The Des Moines Register | By Mike Kilen, mkilen@dmreg.com | November 15, 2009
Manilla, Ia. — A drive down Manilla's main street looks all too familiar in depopulating rural Iowa: Empty storefronts passed only by the fall's dusty harvest winds.
But this western Iowa town of 800 people, which has lost 20 percent of its population since 1980, hasn't given up hope.
On the east edge of town, a 12-home development is full. Last week, new roads and utilities were completed for a 16-lot development next door.
It happened because home builders got a good price.
Free.
The city offers free land and suspends property taxes for five years for those who build a home in the developments, a throwback to how plains states were homesteaded in the 1800s.
"We gave up attracting business a long time ago. Instead, we will be a bedroom community," said Nyle Gruhn of the Manilla Economic Development Corporation.
With Denison and Carroll a short drive to jobs, the town took a demand-side approach.
"We had to find our little niche, and right now that will be to get people to live here," said Mayor Pat Wuestewald. "Then, hopefully, the retail will follow."
Along 10th and 11th streets, shiny new one-story modular homes are lined up in neat rows in the hopefully named Sunrise neighborhood.
"Too good a deal to pass up," said Dwayne Pittman, a retiree who was the first to get free land in 2002 and moved from Adel. "The cheapest lot we could find in Adel was like $40,000."
It was such an attractive offer that his son built a home next door.
"Once you get a little community established, people think, 'Gosh, I want to be out there,' " he said.
The foundation was poured Thursday on the first home in the new development.
Across the street, retired farmer Dale Bueltel also said he might not be living in town without the free land.
"All that was here were older homes, which would have been cheaper to buy but not after you made all the improvements," he said.
Manilla's seven-year effort began as the free-land idea was taking root in Kansas and Nebraska. Marquette, Kan., offered 80 lots and Kenesaw, Neb., 15.
"The cities will ultimately have the rewards of increased population and that land eventually goes on the tax rolls," said Mark Tomb of the Iowa League of Cities. "Some in Kansas are even based on the number of people in the house. They are really trying to get kids for the local school district."
The "mini-homestead acts" are working, said Kim Preston of the Center For Rural Affairs in Nebraska. But to be successful, jobs must be available within a reasonable driving distance and the city must have money to buy the land.
Few Iowa towns have followed Manilla's example, although the oft-flooded town of Chelsea did offer three free lots in 2002.
And south of Manilla in Marne, Mayor Randy Baxter bought two lots and donated them to launch the free land program in 2006. He figures they are worth $5,000 each.
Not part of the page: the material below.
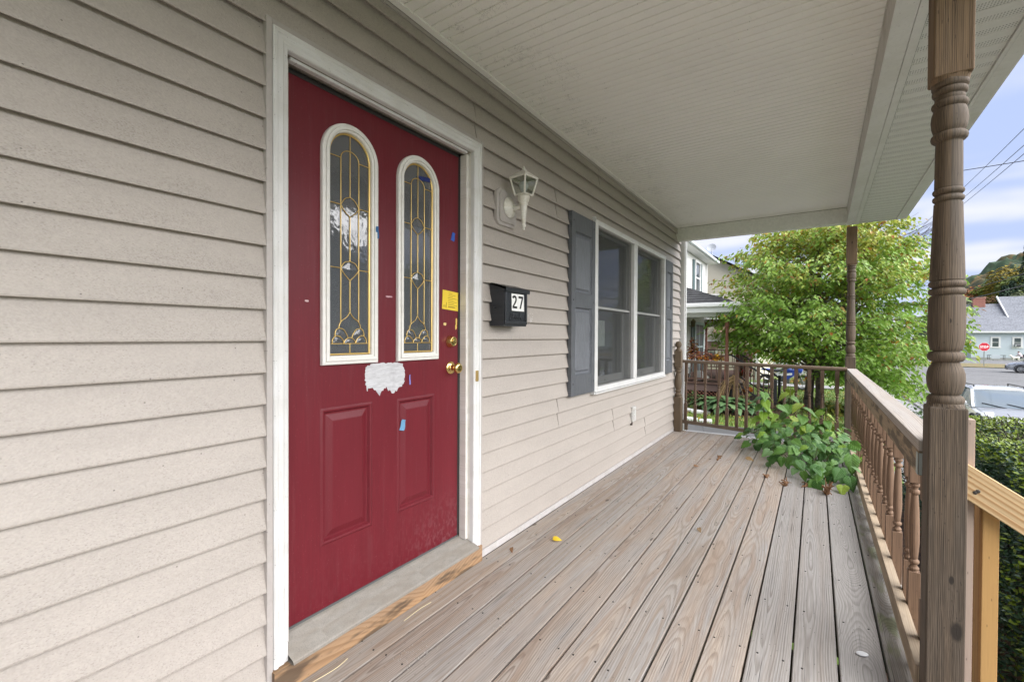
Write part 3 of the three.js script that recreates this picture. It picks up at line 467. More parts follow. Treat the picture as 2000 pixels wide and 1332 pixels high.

Marne's total of four lots are part of a long-term goal to increase the population from 149 to 200.
Recent census estimates show Marne's population has dropped to 141, and only one of the lots has been taken.
"It's never going to be a land rush," Baxter said. "But it's a good place to start."
It attracted Kelly Jensen, 22, and her fiance, Aaron Williams, from nearby Atlantic two years ago. Now they live in a small ranch-style home with a wood deck overlooking the sleepy town.
"It would have never crossed my mind to live here," Jensen said. "I love it."
The couple was required to appear before the City Council for approval. Free land doesn't come without promises.
To get the 200-by-150 lot in Manilla, the home can't be a trailer and must be at least 1,400 square feet.
City officials estimate the improved lots with roads and utilities installed are now worth $20,000. The city of Manilla bought the land from a farmer, using money from its city-owned utility company.
Gruhn, of the Manilla Economic Development Corporation, says he thinks the town's population has grown since the 2000 census, but 2008 American Community Survey population estimates show a decline of 31.
And in Tiny's, the small, wood-floor grocery on Main Street, owner John Blom says the free land hasn't done him any good.
"I can't think of a person who lives there that are customers of mine," he said. "They shop in Denison."
But there is hope. Add another 16 homes, and who knows?
"You get up to 900 or 1,000 people and the next thing you know, you might need a little drugstore or hardware store," Gruhn said.